My two sons have blessed us with seven grandchildren who, except for the oldest (almost 11) and the youngest (6 months), share their bedrooms with a least one sibling. Something they all like is a table and chairs in their room. The table offers a place for playing, having a snack and even doing homework. It's the same dynamic as a family sitting down to have dinner together. As the kids get older, practicality may demand that the table be replaced by desks. But when they are little, consider adding this communal item to their room.
More Than 2 Kids
If you have more than two children sharing a room, this ingenious arrangement of bunk beds is a terrific solution. Building them into the corner makes maximum use of the floor space, while adding the cubby at the head of each bed guarantees every child a private nook. Bookshelves add an important dimension while also providing a bit more separation between the beds — and thus between the children.
Space Constraints
If the shared bedroom is small, gain extra space by building up. Here a play loft has been created over the beds, adding considerably to the available area. It has the added perk of giving children an "away" space to go to if they want some time on their own.
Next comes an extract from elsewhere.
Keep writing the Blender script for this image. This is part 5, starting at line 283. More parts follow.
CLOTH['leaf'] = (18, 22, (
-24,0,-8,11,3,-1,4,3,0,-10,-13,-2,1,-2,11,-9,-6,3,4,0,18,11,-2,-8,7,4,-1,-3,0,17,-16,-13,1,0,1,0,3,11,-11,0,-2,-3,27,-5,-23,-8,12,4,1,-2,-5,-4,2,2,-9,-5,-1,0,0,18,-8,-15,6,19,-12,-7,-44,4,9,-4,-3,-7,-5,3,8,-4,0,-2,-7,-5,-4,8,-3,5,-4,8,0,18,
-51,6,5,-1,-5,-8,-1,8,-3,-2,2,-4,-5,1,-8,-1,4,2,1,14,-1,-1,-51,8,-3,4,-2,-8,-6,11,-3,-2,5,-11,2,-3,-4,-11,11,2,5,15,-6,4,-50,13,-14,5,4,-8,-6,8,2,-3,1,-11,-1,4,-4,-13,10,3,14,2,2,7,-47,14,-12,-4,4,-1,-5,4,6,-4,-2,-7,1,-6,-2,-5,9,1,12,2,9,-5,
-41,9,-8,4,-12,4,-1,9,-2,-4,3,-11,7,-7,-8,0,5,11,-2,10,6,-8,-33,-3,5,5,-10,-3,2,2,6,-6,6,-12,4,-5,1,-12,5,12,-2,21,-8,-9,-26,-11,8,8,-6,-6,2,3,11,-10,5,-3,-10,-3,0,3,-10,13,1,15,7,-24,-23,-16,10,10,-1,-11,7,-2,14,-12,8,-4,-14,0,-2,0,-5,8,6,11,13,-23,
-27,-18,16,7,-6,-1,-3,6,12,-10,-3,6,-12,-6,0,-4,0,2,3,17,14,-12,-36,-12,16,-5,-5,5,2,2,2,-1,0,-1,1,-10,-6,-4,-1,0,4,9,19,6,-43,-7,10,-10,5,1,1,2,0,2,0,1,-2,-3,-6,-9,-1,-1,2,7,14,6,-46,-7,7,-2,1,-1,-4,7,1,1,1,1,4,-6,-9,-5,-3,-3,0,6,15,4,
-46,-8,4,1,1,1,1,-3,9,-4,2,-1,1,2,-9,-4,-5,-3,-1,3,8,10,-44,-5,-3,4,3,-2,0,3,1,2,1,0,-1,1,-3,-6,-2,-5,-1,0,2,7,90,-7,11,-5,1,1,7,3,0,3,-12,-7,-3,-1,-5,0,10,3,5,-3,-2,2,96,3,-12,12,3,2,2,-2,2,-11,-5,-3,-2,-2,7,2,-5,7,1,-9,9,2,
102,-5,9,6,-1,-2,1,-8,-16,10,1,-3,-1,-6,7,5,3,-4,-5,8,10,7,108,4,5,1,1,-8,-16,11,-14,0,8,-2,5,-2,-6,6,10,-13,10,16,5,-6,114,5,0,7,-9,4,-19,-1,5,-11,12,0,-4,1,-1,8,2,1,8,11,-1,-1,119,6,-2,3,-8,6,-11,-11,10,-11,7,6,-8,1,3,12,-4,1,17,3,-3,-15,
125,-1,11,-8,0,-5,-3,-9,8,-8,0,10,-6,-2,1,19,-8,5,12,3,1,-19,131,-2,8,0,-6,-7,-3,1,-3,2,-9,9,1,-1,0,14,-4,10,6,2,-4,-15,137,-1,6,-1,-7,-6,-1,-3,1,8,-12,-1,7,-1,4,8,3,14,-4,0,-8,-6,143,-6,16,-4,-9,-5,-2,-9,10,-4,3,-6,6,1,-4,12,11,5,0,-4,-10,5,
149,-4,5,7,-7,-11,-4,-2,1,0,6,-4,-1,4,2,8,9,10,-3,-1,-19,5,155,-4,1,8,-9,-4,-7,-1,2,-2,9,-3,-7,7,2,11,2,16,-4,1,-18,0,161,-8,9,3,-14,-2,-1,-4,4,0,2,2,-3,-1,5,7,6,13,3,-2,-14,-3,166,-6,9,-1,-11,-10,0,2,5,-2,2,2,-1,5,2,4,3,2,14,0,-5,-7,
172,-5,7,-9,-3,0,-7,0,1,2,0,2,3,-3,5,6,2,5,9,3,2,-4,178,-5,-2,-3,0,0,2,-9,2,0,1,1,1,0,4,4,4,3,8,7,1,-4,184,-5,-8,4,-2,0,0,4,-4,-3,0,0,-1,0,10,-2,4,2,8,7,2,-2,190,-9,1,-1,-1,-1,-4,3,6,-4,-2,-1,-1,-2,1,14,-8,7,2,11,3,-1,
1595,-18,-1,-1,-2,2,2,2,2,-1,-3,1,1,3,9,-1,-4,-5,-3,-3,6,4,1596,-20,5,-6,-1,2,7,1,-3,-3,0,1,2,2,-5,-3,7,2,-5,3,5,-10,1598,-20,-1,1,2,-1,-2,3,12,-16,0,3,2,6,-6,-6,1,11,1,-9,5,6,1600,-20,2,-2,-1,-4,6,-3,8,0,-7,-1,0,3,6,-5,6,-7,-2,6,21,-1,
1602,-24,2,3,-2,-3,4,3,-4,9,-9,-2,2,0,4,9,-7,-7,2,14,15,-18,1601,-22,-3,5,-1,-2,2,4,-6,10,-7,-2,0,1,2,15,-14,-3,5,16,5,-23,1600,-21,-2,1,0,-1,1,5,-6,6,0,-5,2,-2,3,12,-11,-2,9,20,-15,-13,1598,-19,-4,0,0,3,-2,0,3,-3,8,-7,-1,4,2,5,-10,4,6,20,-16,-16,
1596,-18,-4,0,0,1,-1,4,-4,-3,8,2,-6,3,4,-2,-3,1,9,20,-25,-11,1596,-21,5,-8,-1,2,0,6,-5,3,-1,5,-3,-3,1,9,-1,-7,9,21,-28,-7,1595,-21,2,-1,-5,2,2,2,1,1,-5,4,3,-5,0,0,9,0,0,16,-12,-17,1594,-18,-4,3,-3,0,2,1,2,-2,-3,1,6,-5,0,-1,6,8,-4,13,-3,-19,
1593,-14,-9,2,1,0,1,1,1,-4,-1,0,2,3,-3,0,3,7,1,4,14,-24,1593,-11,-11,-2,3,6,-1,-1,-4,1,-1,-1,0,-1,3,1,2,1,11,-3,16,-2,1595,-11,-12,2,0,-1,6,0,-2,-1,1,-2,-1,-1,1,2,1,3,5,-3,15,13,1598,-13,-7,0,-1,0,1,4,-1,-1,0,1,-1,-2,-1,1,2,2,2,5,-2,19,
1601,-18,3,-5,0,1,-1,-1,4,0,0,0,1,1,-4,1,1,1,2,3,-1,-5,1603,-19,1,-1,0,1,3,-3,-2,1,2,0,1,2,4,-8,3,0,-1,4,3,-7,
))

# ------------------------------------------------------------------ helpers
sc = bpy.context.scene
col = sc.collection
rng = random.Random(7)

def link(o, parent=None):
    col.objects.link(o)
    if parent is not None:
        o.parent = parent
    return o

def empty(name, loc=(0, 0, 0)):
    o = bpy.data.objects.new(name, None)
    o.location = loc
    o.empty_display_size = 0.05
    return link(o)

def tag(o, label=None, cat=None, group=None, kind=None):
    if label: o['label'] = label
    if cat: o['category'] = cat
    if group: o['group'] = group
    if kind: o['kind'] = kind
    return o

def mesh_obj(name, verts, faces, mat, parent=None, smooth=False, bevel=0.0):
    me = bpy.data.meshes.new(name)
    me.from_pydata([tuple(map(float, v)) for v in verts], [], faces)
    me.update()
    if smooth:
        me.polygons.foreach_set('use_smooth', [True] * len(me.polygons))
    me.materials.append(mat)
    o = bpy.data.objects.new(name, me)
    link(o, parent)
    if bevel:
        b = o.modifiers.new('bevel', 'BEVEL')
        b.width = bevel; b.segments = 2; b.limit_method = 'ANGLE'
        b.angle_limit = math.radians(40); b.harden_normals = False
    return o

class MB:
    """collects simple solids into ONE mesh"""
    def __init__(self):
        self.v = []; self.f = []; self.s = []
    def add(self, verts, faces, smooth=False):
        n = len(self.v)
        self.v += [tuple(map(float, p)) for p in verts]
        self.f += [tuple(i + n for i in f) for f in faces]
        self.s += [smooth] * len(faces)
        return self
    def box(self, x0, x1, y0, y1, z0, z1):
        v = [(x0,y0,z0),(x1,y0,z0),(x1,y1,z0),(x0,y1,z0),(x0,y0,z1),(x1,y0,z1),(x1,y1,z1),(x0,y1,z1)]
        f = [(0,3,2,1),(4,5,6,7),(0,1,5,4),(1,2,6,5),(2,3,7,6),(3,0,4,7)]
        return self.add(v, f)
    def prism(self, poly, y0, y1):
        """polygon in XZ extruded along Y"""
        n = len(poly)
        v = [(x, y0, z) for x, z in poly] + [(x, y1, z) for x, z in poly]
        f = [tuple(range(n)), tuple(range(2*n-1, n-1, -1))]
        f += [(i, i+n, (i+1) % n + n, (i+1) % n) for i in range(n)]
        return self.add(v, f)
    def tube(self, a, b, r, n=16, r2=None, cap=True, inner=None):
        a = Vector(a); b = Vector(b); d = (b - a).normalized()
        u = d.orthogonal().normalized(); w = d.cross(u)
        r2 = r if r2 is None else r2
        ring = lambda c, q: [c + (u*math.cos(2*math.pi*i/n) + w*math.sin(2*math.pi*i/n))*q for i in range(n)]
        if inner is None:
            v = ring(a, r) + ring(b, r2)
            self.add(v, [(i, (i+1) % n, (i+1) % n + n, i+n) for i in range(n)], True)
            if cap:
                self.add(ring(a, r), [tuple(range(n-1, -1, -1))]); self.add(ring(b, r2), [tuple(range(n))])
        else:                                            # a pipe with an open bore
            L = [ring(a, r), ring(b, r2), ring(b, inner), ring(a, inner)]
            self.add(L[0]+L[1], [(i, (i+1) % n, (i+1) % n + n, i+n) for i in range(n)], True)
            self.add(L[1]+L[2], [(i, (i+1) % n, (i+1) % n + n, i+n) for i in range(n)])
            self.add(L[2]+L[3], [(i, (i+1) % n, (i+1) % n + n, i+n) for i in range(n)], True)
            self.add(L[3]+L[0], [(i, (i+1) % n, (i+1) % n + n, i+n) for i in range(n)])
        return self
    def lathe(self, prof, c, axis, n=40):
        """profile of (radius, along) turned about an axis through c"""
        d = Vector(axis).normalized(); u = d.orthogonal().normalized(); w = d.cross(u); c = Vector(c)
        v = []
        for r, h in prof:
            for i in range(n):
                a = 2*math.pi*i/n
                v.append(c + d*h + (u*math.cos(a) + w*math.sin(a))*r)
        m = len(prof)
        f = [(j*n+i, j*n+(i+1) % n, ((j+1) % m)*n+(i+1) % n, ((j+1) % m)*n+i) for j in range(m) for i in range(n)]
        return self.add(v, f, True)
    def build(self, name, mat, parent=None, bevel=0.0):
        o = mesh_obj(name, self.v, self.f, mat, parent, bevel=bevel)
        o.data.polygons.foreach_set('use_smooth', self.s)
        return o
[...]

Let's just hope both kids don't want to use their away space at the same time, or they'll have a great opportunity to learn about conflict resolution.
If budget or space constraints demand that two children share one dresser, consider this imaginative solution. Painting an otherwise nondescript piece with chalkboard paint allows the drawers to be labeled for each child while easily accommodating changes. Benjamin Moore offers explicit instructions on how to work with chalkboard paint.
When They Need Desks
And then there are the desks, which seem more necessary then ever these days. I am astounded by how much homework my three first-grade grandchildren have. Memory certainly dims, but I'm adamant that my sons' homework load was nowhere near what their children are bringing home. (OK, maybe they just never did theirs, but that's beside the point.)
The twins would joyously embrace this desk arrangement, with its two identical chairs and shared workspace. GatorGrid metal pegboards, hung over a desk like this, are a versatile and child-friendly solution to storage and display needs, and the color choices are awesome.
If your kids like their own desk areas, take one entire wall and insert a dresser or storage piece between the individual desks. This is a particularly good solution If you have a long, narrow room. You can decorate the desks similarly or trick them out to each child's individual taste.